A strong dollar is wreaking havoc on indebted emerging markets. 

Author: Gordon Platt


The dollar’s mid-December surge to a 14-year high is pressuring currencies pegged to the greenback, while making it more difficult for emerging markets countries with weakening currencies to repay increasingly expensive, dollar-denominated debt. Central banks in most of the Arab Gulf countries raised their interest rates within hours of the Federal Reserve’s rate increase, seeking to protect the value of their currencies in an environment of low oil prices and weak economic growth.

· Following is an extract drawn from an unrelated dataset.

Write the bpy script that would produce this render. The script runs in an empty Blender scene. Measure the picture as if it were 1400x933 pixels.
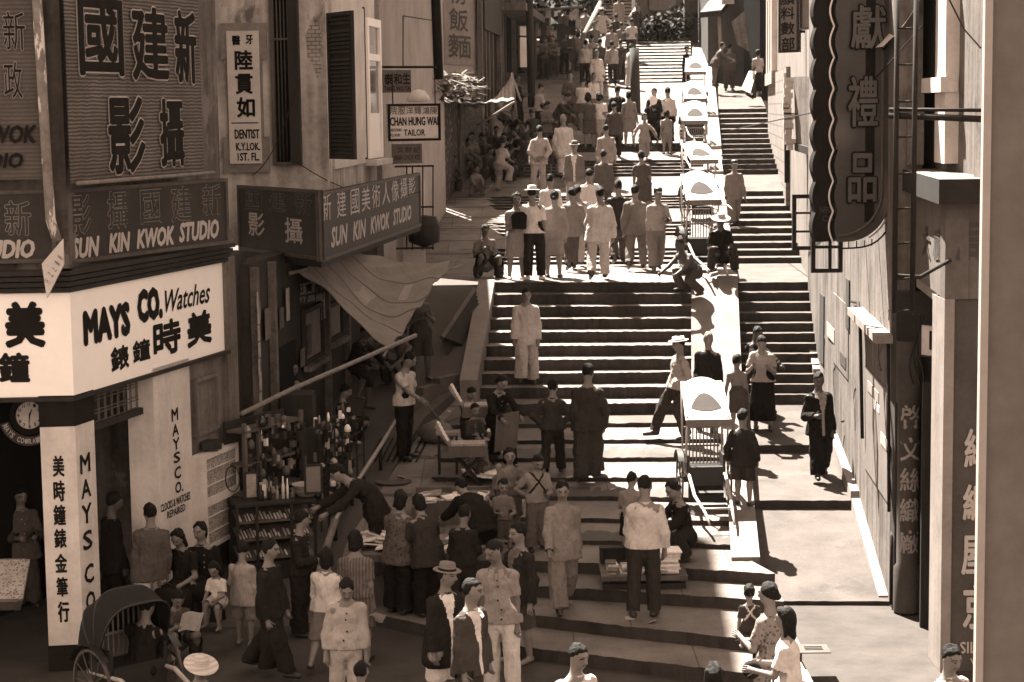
import bpy, math, random
import numpy as np
from mathutils import Vector, Matrix
random.seed(7)
rng = np.random.default_rng(11)
SC = bpy.context.scene
COL = SC.collection
R = math.radians

# ---------------------------------------------------------------- camera
F = 2700.0                                  # focal length in pixels of a 1400 px wide picture
CAM = Vector((0.0, 0.0, 6.3))
PITCH = math.atan(316.5 / F)
SR, CR = math.sin(0.013), math.cos(0.013)
_f = Vector((0, math.cos(PITCH), -math.sin(PITCH)))
_u = Vector((0, math.sin(PITCH), math.cos(PITCH)))
_r = Vector((1, 0, 0))
cam_d = bpy.data.cameras.new('camera')
cam_d.sensor_width = 36.0
cam_d.lens = 36.0 * F / 1400.0
cam_d.clip_start = 0.1
cam_d.clip_end = 2000.0
cam = bpy.data.objects.new('camera', cam_d)
COL.objects.link(cam)
_cx = _r * CR - _u * SR
_cy = _r * SR + _u * CR
_m = Matrix((_cx, _cy, -_f)).transposed().to_4x4()
_m.translation = CAM
cam.matrix_world = _m
SC.camera = cam

# ---------------------------------------------------------------- sun, sky, exposure
SUN_EL = 57.0
SUN_DX, SUN_DY = -0.40, 0.92                # horizontal direction towards the sun
sun_d = bpy.data.lights.new('sun', 'SUN')
sun_d.energy = 5.0
sun_d.angle = R(0.5)
sun_d.color = (1.0, 0.94, 0.83)
sun = bpy.data.objects.new('sun', sun_d)
COL.objects.link(sun)
_h = Vector((SUN_DX, SUN_DY, 0)).normalized() * math.cos(R(SUN_EL))
SUN_DIR = Vector((_h.x, _h.y, math.sin(R(SUN_EL))))
sun.rotation_euler = SUN_DIR.to_track_quat('Z', 'Y').to_euler()
W = bpy.data.worlds.new('World')
SC.world = W
W.use_nodes = True
wn = W.node_tree.nodes; wl = W.node_tree.links
wn.clear()
sky = wn.new('ShaderNodeTexSky'); sky.sky_type = 'NISHITA'; sky.sun_disc = False
sky.sun_elevation = R(SUN_EL); sky.sun_rotation = math.atan2(SUN_DX, SUN_DY)
hs = wn.new('ShaderNodeHueSaturation'); hs.inputs['Saturation'].default_value = 0.0
mx = wn.new('ShaderNodeMixRGB'); mx.blend_type = 'MULTIPLY'; mx.inputs[0].default_value = 1.0
mx.inputs[2].default_value = (1.0, 0.79, 0.62, 1)
bg = wn.new('ShaderNodeBackground'); bg.inputs[1].default_value = 0.05
wo = wn.new('ShaderNodeOutputWorld')
wl.new(sky.outputs[0], hs.inputs['Color']); wl.new(hs.outputs[0], mx.inputs[1])
wl.new(mx.outputs[0], bg.inputs[0]); wl.new(bg.outputs[0], wo.inputs[0])
vs = SC.view_settings
vs.view_transform = 'Standard'; vs.look = 'None'; vs.gamma = 1.0
vs.exposure = 3.15
vs.use_curve_mapping = False
SC.display_settings.display_device = 'sRGB'
SC.render.engine = 'CYCLES'
SC.cycles.max_bounces = 6
SC.cycles.diffuse_bounces = 2

# ---------------------------------------------------------------- picture-to-place helpers
def ray(px, py):
    dx, dy = px - 700.0, py - 466.5
    x = CR * dx - SR * dy
    y = SR * dx + CR * dy
    return _r * (x / F) + _f - _u * (y / F)
def P(px, py, D):
    "the point seen at (px, py) at the distance D down the street"
    d = ray(px, py)
    return CAM + d * (D / d.y)
def PZ(px, py, z):
    "the point seen at (px, py) at the height z"
    d = ray(px, py)
    return CAM + d * ((z - CAM.z) / d.z)
def XY(px, D, py=300):
    p = P(px, py, D)
    return (p.x, p.y)
def ZAT(px, py, D):
    return P(px, py, D).z

# ---------------------------------------------------------------- tagging
def tag(o, label=None, cat=None, group=None, kind=None):
    if label: o['label'] = label
    if cat: o['category'] = cat
    if group: o['group'] = group
    if kind: o['kind'] = kind
    return o
def thing(name, label, cat, loc=(0, 0, 0), rz=0.0, group=None):
    o = bpy.data.objects.new(name, None)
    o.empty_display_size = 0.2
    COL.objects.link(o)
    o.location = loc; o.rotation_euler = (0, 0, rz)
    return tag(o, label, cat, group)
def root_loc(o):
    v = Vector((0, 0, 0))
    while o is not None:
        v += Vector(o.location); o = o.parent
    return v
def link_mesh(name, me, parent=None):
    o = bpy.data.objects.new(name, me)
    COL.objects.link(o)
    if parent is not None: o.parent = parent
    return o
def copy_tree(o, parent=None):
    c = o.copy(); COL.objects.link(c)
    if parent is not None: c.parent = parent
    for ch in list(o.children): copy_tree(ch, c)
    return c

# ---------------------------------------------------------------- mesh builder
class MB:
    def __init__(s):
        s.v = []; s.f = []; s.mi = []; s.cur = 0; s.sm = []; s.smooth = False
    def add(s, vs, fs):
        b = len(s.v)
        s.v += [tuple(v) for v in vs]
        for f in fs:
            s.f.append([b + i for i in f]); s.mi.append(s.cur); s.sm.append(s.smooth)
        return s
    def quad(s, a, b, c, d): return s.add([a, b, c, d], [(0, 1, 2, 3)])
    def obox(s, o, U, V, N):
        "box from corner o with edge vectors U, V, N"
        o, U, V, N = Vector(o), Vector(U), Vector(V), Vector(N)
        p = [o, o + U, o + U + V, o + V, o + N, o + U + N, o + U + V + N, o + V + N]
        fs = [(0, 1, 2, 3), (7, 6, 5, 4), (0, 4, 5, 1), (1, 5, 6, 2), (2, 6, 7, 3), (3, 7, 4, 0)]
        if U.cross(V).dot(N) > 0: fs = [f[::-1] for f in fs]
        return s.add(p, fs)
    def box(s, cx, cy, cz, sx, sy, sz, rz=0.0, bev=0.0):
        c, n = math.cos(rz), math.sin(rz)
        U = Vector((c * sx, n * sx, 0)); V = Vector((-n * sy, c * sy, 0)); N = Vector((0, 0, sz))
        o = Vector((cx, cy, cz)) - U / 2 - V / 2 - N / 2
        return s.obox(o, U, V, N)
    def wall(s, a, b, z0, z1, t):
        "upright slab between plan points a and b; t = thickness to the left of a->b"
        a = Vector((a[0], a[1], 0)); b = Vector((b[0], b[1], 0))
        U = b - a
        n = Vector((-U.y, U.x, 0)).normalized() * t
        return s.obox(a + Vector((0, 0, z0)), U, Vector((0, 0, z1 - z0)), n)
    def tube(s, pts, r, n=8, cap=True):
        pts = [Vector(p) for p in pts]
        k = len(pts)
        rs = r if isinstance(r, (list, tuple)) else [r] * k
        vs = []; prev = None
        for i, p in enumerate(pts):
            d = (pts[min(i + 1, k - 1)] - pts[max(i - 1, 0)])
            if d.length < 1e-9: d = Vector((0, 0, 1))
            d.normalize()
            if prev is None:
                a = Vector((0, 0, 1)) if abs(d.z) < .9 else Vector((1, 0, 0))
                x = d.cross(a).normalized()
            else:
                x = (prev - d * prev.dot(d))
                x = x.normalized() if x.length > 1e-6 else d.orthogonal().normalized()
            prev = x
            y = d.cross(x)
            for j in range(n):
                t = 2 * math.pi * j / n
                vs.append(p + (x * math.cos(t) + y * math.sin(t)) * rs[i])
        fs = []
        for i in range(k - 1):
            for j in range(n):
                a = i * n + j; b = i * n + (j + 1) % n
                fs.append((a, b, b + n, a + n))
        if cap:
            fs.append(tuple(range(n))[::-1]); fs.append(tuple((k - 1) * n + j for j in range(n)))
        sm = s.smooth; s.smooth = n > 5
        s.add(vs, fs); s.smooth = sm
        return s
    def lathe(s, prof, c=(0, 0, 0), n=16, axis='z', sx=1.0, sy=1.0):
        vs = []; c = Vector(c)
        for (r, z) in prof:
            for j in range(n):
                t = 2 * math.pi * j / n
                a, b = r * math.cos(t) * sx, r * math.sin(t) * sy
                vs.append(c + (Vector((a, b, z)) if axis == 'z' else Vector((z, a, b)) if axis == 'x' else Vector((a, z, b))))
        fs = []
        for i in range(len(prof) - 1):
            for j in range(n):
                a = i * n + j; b = i * n + (j + 1) % n
                fs.append((a, b, b + n, a + n))
        sm = s.smooth; s.smooth = True
        s.add(vs, fs); s.smooth = sm
        return s
    def prism(s, poly, o, U, V, N):
        "extrude the 2-D outline poly (in U, V) by the vector N"
        o, U, V, N = Vector(o), Vector(U), Vector(V), Vector(N)
        a = [o + U * p[0] + V * p[1] for p in poly]; k = len(a)
        b = [p + N for p in a]
        fs = [tuple(range(k)), tuple(range(2 * k - 1, k - 1, -1))]
        fs += [(i, i + k, (i + 1) % k + k, (i + 1) % k) for i in range(k)]
        return s.add(a + b, fs)
    def grid(s, fn, nu, nv, closed=False):
        vs = [fn(i / nu, j / nv) for i in range(nu + 1) for j in range(nv + 1)]
        fs = [(i * (nv + 1) + j, (i + 1) * (nv + 1) + j, (i + 1) * (nv + 1) + j + 1, i * (nv + 1) + j + 1)
              for i in range(nu) for j in range(nv)]
        sm = s.smooth; s.smooth = True
        s.add(vs, fs); s.smooth = sm
        return s
    def build(s, name, mats, parent=None, local=False, recalc=True):
        me = bpy.data.meshes.new(name)
        off = Vector((0, 0, 0)) if (local or parent is None) else root_loc(parent)
        me.from_pydata([(v[0] - off.x, v[1] - off.y, v[2] - off.z) for v in s.v], [], s.f)
        if not isinstance(mats, (list, tuple)): mats = [mats]
        for m in mats: me.materials.append(m)
        me.polygons.foreach_set('material_index', s.mi)
        me.polygons.foreach_set('use_smooth', s.sm)
        me.update()
        if recalc:
            import bmesh
            bm = bmesh.new(); bm.from_mesh(me)
            bmesh.ops.recalc_face_normals(bm, faces=bm.faces)
            bm.to_mesh(me); bm.free()
        return link_mesh(name, me, parent)

# ---------------------------------------------------------------- materials (warm monochrome, as in the toned photograph)
def tone(v):
    "warm tint for a reflectance v"
    k = min(1.0, max(0.0, v) ** 0.5)
    return (min(v * 1.04, .95), v * (0.83 + .12 * k), v * (0.74 + .17 * k), 1.0)
_mats = {}
def M(name, v, var=0.3, scale=4.0, rough=0.85, bump=0.25, fine=40.0, streak=0.0, spec=0.2, extra=None, metallic=0.0, stretch=(1, 1, 1)):
    key = name
    if key in _mats: return _mats[key]
    m = bpy.data.materials.new(name); m.use_nodes = True
    nt = m.node_tree; N = nt.nodes; L = nt.links
    b = N['Principled BSDF']
    b.inputs['Roughness'].default_value = rough
    b.inputs['Specular IOR Level'].default_value = spec
    b.inputs['Metallic'].default_value = metallic
    tc = N.new('ShaderNodeTexCoord')
    mp = N.new('ShaderNodeMapping'); mp.inputs['Scale'].default_value = stretch
    L.new(tc.outputs['Object'], mp.inputs[0])
    n1 = N.new('ShaderNodeTexNoise'); n1.inputs['Scale'].default_value = scale; n1.inputs['Detail'].default_value = 6
    n1.inputs['Roughness'].default_value = .62
    n2 = N.new('ShaderNodeTexNoise'); n2.inputs['Scale'].default_value = fine; n2.inputs['Detail'].default_value = 3
    L.new(mp.outputs[0], n1.inputs['Vector']); L.new(mp.outputs[0], n2.inputs['Vector'])
    ad = N.new('ShaderNodeMath'); ad.operation = 'MULTIPLY_ADD'
    L.new(n2.outputs[0], ad.inputs[0]); ad.inputs[1].default_value = .35
    L.new(n1.outputs[0], ad.inputs[2])
    fac = ad.outputs[0]
    if streak > 0:
        ms = N.new('ShaderNodeMapping'); ms.inputs['Scale'].default_value = (7, 7, .5)
        L.new(tc.outputs['Object'], ms.inputs[0])
        n3 = N.new('ShaderNodeTexNoise'); n3.inputs['Scale'].default_value = 1.0; n3.inputs['Detail'].default_value = 5
        L.new(ms.outputs[0], n3.inputs['Vector'])
        a2 = N.new('ShaderNodeMath'); a2.operation = 'MULTIPLY_ADD'
        L.new(n3.outputs[0], a2.inputs[0]); a2.inputs[1].default_value = streak
        L.new(fac, a2.inputs[2]); 
        a3 = N.new('ShaderNodeMath'); a3.operation = 'SUBTRACT'; L.new(a2.outputs[0], a3.inputs[0]); a3.inputs[1].default_value = streak * .5
        fac = a3.outputs[0]
    cr = N.new('ShaderNodeValToRGB')
    cr.color_ramp.elements[0].position = .42; cr.color_ramp.elements[1].position = .92
    cr.color_ramp.elements[0].color = tone(v * (1 - var)); cr.color_ramp.elements[1].color = tone(min(.92, v * (1 + var)))
    L.new(fac, cr.inputs[0])
    col = cr.outputs[0]
    if extra: col = extra(nt, tc, col) or col
    L.new(col, b.inputs['Base Color'])
    if bump > 0:
        bp = N.new('ShaderNodeBump'); bp.inputs['Strength'].default_value = bump; bp.inputs['Distance'].default_value = .02
        L.new(fac, bp.inputs['Height']); L.new(bp.outputs[0], b.inputs['Normal'])
    _mats[key] = m
    return m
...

“Dollar pegs in the Gulf will remain in place, but that means policymakers will be forced to follow the Fed and hike interest rates,” says Jason Tuvey, Middle East economist at Capital Economics. “Looking ahead, we think the Fed will raise interest rates more aggressively than markets currently anticipate, and that yields on dollar bonds in the Gulf are likely to rise.”

Smashing the dollar pegs and devaluing their currencies wouldn’t help these countries compete in global markets, since their oil exports are priced in dollars. Weaker currencies, however, would increase the cost of imports and worsen inflation.

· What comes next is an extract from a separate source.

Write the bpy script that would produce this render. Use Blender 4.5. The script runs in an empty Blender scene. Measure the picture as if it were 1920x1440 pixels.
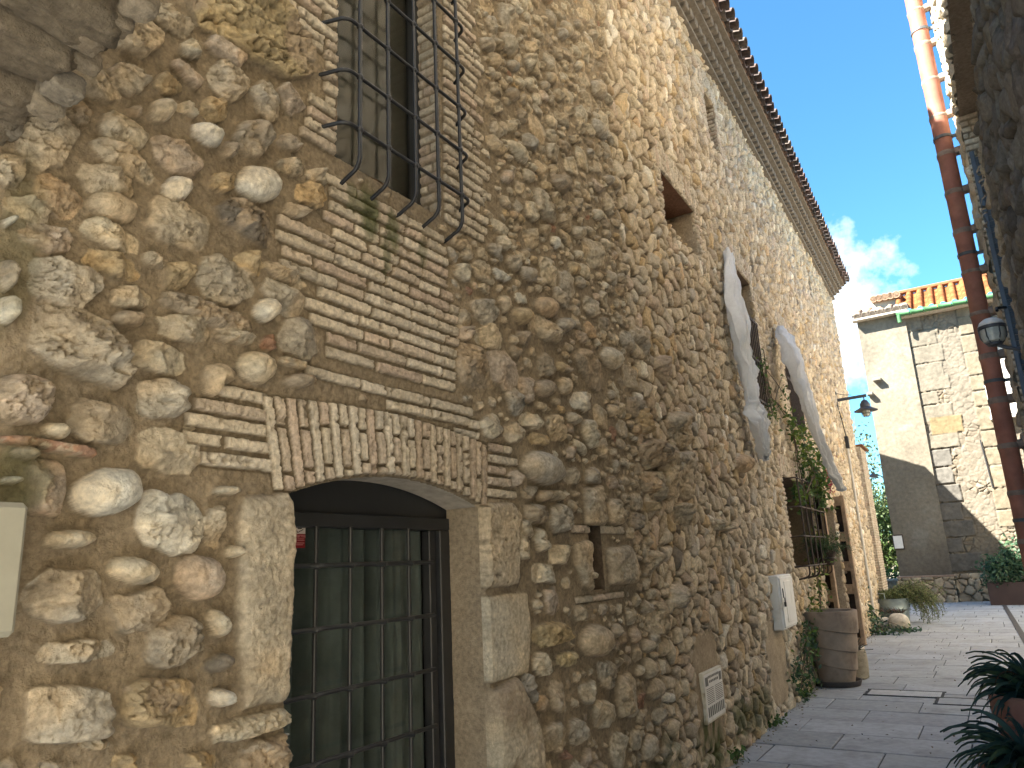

Meanwhile, in December the People’s Bank of China set the benchmark rate of the renminbi at its weakest level since 2008. That makes it more difficult for Hong Kong to maintain its dollar peg, although it has plenty of ammunition to head off speculative attacks on its currency, with more than US$360 billion of foreign reserves. As the renminbi weakens, it becomes more expensive for mainland Chinese to visit Hong Kong and shop there.

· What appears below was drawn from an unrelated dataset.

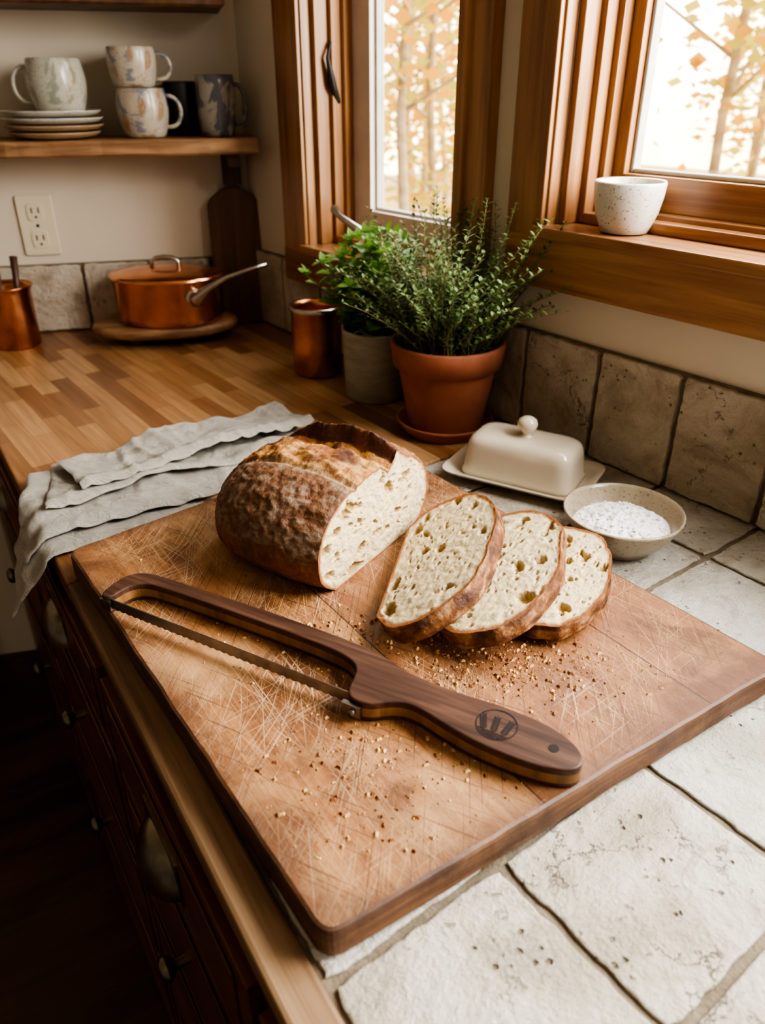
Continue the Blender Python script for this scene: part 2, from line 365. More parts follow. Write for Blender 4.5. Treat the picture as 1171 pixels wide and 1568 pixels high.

Dollar-denominated bond issuance in Asia soared to a record of more than $150 billion in the third quarter, as corporations and financial institutions rushed to borrow ahead of the Fed’s rate hike. A repeat of the 1997 Asian currency and financial crisis is unlikely, but Pimco and other asset managers have warned that risks for investors are rising with growing debt levels and falling Asian currencies. Companies in China and India have taken on the most debt, according to Pimco.